For instance, technology adoption has advanced more in the last two years than it has in the previous two decades. That means contact centre operators need to cut through the noise and marketing hype to begin their journey to an AI-enabled future.

The first step on this journey is defining the need and role that AI will play in the organisation. For many, working through this needs analysis will reveal that AI is not actually the most suitable solution to the business problem or challenge.

Those operators that require true AI capabilities will need to create a cloud transformation roadmap that plots the steps and requisite technologies needed to realise their AI vision.

Cloud is the gateway for most businesses to true AI capabilities as the technology is too costly to build and maintain in-house. And end-to-end system integration can only happen on the back-end when a company hosts all systems in the cloud.

While this is by no means an easy integration, contact centre technology vendors are playing their part by trying to simplify the path to the cloud and thus to AI for their customers.

Eventually, in the not too distant future, AI will augment human capabilities in the contact centre. By orchestrating the customer journey in the back-end, AI will support agents to deliver exceptional customer interactions and elevate service delivery amid a boom in digital engagement and customer data points.

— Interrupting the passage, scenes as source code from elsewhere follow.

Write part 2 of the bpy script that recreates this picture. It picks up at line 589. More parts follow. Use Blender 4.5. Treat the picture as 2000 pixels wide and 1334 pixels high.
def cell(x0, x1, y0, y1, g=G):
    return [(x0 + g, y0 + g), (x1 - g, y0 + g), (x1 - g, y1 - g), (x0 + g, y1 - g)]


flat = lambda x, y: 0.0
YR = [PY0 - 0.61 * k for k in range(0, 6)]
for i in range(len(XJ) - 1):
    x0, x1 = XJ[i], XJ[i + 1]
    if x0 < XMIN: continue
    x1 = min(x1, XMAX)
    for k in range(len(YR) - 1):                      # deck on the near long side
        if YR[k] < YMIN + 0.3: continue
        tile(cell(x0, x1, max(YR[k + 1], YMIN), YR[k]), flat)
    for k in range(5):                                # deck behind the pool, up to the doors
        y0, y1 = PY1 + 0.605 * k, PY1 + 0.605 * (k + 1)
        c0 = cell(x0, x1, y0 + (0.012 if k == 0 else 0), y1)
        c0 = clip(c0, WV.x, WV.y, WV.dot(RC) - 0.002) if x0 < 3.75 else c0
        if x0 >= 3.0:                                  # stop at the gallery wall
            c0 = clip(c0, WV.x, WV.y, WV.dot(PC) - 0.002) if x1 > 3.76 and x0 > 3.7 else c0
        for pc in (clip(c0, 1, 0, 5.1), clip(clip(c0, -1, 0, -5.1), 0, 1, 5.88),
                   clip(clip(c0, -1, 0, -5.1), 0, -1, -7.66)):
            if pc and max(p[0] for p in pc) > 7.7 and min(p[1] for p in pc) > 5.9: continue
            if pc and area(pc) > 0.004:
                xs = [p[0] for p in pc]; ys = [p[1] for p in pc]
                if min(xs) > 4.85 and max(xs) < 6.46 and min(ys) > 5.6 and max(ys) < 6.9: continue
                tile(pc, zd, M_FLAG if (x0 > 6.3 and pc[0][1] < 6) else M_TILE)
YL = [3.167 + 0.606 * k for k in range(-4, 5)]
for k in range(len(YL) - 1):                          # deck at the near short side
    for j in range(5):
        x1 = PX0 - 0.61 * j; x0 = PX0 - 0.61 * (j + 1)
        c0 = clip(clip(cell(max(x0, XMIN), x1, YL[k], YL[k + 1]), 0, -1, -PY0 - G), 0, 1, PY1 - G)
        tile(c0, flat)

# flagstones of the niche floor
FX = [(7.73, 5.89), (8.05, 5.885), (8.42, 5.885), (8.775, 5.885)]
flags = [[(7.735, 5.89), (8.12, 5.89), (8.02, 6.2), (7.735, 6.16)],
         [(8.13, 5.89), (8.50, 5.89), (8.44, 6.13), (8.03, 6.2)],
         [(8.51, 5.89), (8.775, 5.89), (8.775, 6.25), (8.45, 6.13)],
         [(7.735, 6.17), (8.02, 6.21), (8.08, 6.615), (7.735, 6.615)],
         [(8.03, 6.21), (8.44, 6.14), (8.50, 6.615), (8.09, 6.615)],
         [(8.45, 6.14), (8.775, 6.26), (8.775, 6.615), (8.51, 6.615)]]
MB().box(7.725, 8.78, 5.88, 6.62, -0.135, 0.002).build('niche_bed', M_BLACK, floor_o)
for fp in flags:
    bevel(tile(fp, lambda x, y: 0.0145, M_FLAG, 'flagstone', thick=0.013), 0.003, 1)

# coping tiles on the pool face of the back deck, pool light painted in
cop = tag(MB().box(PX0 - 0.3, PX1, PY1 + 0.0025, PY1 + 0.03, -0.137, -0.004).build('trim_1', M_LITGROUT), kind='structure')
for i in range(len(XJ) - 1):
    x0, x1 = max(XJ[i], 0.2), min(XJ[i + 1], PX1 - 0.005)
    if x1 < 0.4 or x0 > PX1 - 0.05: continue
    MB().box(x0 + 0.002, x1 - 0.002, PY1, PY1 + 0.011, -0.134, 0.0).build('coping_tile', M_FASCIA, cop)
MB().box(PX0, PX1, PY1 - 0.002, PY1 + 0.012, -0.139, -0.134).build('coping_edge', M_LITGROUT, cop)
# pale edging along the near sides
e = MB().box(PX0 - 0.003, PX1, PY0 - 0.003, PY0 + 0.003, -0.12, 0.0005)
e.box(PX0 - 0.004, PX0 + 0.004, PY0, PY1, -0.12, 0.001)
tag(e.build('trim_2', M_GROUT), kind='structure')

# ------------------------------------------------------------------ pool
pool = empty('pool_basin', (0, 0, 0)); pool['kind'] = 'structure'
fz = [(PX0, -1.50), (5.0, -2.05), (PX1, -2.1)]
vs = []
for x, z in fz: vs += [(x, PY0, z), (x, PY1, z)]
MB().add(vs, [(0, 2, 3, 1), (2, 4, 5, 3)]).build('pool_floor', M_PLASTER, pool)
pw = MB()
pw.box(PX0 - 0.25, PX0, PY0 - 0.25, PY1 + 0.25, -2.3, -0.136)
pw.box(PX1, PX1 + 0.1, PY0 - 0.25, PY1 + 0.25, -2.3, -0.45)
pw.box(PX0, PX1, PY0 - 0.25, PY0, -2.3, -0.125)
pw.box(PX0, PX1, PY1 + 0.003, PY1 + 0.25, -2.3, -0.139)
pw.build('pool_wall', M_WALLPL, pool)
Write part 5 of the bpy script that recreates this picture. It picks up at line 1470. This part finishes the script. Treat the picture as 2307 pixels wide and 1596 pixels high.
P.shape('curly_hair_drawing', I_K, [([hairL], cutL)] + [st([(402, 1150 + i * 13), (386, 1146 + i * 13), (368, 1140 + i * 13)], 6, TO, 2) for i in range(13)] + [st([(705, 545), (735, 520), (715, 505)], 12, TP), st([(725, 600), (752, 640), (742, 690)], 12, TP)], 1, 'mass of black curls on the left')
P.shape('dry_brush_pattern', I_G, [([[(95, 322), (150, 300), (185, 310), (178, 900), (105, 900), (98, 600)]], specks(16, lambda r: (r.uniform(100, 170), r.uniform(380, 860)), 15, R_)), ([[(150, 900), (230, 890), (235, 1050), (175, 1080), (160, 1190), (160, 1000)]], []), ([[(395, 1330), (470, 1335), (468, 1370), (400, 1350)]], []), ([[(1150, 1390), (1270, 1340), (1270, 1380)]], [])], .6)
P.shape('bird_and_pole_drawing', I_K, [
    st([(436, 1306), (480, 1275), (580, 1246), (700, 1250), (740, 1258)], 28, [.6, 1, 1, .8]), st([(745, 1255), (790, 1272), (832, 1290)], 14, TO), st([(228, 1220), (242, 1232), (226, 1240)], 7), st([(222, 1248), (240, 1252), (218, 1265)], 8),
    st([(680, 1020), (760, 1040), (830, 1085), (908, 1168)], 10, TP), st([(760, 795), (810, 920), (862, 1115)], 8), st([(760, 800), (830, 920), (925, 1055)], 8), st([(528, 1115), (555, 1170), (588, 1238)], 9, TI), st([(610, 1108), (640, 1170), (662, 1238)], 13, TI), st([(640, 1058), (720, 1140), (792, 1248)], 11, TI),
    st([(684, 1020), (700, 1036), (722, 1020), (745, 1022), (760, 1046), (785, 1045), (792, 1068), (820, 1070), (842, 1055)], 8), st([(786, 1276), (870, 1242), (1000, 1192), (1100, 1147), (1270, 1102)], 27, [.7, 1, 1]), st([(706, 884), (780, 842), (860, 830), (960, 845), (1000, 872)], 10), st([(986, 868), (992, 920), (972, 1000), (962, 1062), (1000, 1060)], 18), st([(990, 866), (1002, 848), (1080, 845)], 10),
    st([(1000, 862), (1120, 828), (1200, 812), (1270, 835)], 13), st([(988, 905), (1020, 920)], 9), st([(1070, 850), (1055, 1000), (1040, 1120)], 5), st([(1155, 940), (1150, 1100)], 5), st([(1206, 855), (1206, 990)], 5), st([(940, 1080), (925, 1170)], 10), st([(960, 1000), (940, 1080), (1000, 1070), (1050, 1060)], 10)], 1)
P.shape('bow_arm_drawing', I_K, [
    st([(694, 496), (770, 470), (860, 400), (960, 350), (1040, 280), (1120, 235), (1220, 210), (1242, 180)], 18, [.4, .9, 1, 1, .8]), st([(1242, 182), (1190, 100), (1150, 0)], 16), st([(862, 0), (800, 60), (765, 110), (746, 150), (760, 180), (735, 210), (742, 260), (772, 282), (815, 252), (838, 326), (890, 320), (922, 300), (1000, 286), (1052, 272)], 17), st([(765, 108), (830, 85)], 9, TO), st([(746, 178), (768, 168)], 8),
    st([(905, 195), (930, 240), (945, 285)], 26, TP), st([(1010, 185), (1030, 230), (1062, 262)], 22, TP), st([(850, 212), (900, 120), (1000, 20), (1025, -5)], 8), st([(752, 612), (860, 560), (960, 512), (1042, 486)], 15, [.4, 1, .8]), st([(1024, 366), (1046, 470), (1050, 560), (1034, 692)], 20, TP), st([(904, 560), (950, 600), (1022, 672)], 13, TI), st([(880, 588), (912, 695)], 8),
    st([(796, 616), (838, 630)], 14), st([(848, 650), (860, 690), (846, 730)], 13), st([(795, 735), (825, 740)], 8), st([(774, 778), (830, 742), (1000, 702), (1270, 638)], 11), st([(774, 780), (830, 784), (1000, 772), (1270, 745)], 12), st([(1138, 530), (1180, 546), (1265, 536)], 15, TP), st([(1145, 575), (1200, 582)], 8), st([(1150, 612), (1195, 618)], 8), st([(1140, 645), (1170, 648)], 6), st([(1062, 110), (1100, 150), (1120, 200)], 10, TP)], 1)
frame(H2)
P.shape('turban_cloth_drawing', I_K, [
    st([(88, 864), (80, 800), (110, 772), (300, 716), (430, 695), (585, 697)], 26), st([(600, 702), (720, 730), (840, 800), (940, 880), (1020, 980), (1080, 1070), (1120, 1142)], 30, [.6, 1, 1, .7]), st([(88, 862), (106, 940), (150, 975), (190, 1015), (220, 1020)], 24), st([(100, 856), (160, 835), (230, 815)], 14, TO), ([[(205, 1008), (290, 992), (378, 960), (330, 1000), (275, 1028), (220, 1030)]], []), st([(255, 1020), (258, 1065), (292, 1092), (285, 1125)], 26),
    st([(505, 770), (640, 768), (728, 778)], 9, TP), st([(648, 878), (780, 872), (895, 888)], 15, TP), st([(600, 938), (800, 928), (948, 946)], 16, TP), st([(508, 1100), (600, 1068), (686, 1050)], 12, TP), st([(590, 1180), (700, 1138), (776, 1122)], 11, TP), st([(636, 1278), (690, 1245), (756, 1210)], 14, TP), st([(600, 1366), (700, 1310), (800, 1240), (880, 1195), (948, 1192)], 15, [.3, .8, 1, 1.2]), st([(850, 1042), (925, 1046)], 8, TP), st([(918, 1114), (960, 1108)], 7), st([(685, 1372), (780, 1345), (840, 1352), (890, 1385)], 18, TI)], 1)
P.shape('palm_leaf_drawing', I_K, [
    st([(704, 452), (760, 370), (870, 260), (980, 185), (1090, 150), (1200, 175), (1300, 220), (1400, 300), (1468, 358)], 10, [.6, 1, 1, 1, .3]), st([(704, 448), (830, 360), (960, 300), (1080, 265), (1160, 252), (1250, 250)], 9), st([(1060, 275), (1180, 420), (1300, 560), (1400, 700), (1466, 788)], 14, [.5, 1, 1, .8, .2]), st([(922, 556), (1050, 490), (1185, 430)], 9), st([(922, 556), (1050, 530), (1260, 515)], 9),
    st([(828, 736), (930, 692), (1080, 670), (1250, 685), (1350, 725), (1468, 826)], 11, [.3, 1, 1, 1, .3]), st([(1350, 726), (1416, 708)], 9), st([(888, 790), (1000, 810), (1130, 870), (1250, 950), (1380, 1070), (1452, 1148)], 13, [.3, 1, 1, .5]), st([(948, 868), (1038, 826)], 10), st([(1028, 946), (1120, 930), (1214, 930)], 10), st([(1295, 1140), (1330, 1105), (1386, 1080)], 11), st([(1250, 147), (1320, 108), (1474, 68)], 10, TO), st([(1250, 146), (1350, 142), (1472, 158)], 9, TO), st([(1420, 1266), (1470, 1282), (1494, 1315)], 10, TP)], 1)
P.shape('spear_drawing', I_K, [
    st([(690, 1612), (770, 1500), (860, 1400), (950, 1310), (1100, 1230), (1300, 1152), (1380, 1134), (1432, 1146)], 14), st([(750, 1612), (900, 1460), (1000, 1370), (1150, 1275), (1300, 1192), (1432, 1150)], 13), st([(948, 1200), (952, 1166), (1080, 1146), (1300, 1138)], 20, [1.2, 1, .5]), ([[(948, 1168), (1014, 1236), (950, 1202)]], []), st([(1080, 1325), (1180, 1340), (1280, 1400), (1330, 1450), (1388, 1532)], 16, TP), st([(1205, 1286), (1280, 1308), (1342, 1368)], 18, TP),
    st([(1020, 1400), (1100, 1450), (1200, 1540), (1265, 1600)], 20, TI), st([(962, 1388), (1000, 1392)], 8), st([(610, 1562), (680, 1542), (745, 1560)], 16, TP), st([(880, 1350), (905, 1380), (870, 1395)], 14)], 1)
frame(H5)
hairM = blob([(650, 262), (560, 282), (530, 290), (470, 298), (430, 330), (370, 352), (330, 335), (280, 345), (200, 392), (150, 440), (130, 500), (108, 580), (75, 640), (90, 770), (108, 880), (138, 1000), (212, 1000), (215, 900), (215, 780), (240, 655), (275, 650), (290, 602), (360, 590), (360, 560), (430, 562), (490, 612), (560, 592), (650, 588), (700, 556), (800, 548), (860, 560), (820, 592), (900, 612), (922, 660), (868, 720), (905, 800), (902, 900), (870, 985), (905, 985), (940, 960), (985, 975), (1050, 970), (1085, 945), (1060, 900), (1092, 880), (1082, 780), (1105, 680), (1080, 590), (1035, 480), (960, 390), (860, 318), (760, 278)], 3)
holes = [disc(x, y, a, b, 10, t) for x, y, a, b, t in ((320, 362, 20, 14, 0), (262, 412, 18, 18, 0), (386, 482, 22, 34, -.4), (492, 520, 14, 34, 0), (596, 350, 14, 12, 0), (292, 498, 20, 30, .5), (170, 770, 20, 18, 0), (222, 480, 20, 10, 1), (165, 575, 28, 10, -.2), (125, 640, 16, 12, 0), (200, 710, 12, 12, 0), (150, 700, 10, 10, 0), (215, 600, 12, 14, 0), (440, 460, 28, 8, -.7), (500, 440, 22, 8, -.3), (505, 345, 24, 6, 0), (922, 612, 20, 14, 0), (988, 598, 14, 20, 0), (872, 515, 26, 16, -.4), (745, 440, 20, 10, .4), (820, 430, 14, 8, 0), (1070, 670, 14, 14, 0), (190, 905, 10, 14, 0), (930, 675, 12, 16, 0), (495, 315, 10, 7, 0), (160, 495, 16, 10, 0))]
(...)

AI will play a vital role in analysing customer data across voice and digital channels, including metrics and surveys, sentiment analysis, social listening and focus groups.

As the State of Customer Experience report states: “Cloud and AI-based technology can empower teams with rich data and dashboards, support them in the moment, offload administrative tasks, and drive quality and consistency.”

Ultimately, people still want to talk to a human, but empowering machines to do the heavy lifting through AI's ability to analyse massive data sets and make recommendations or suggestions in real-time will become the minimum standard to meet evolving CX expectations.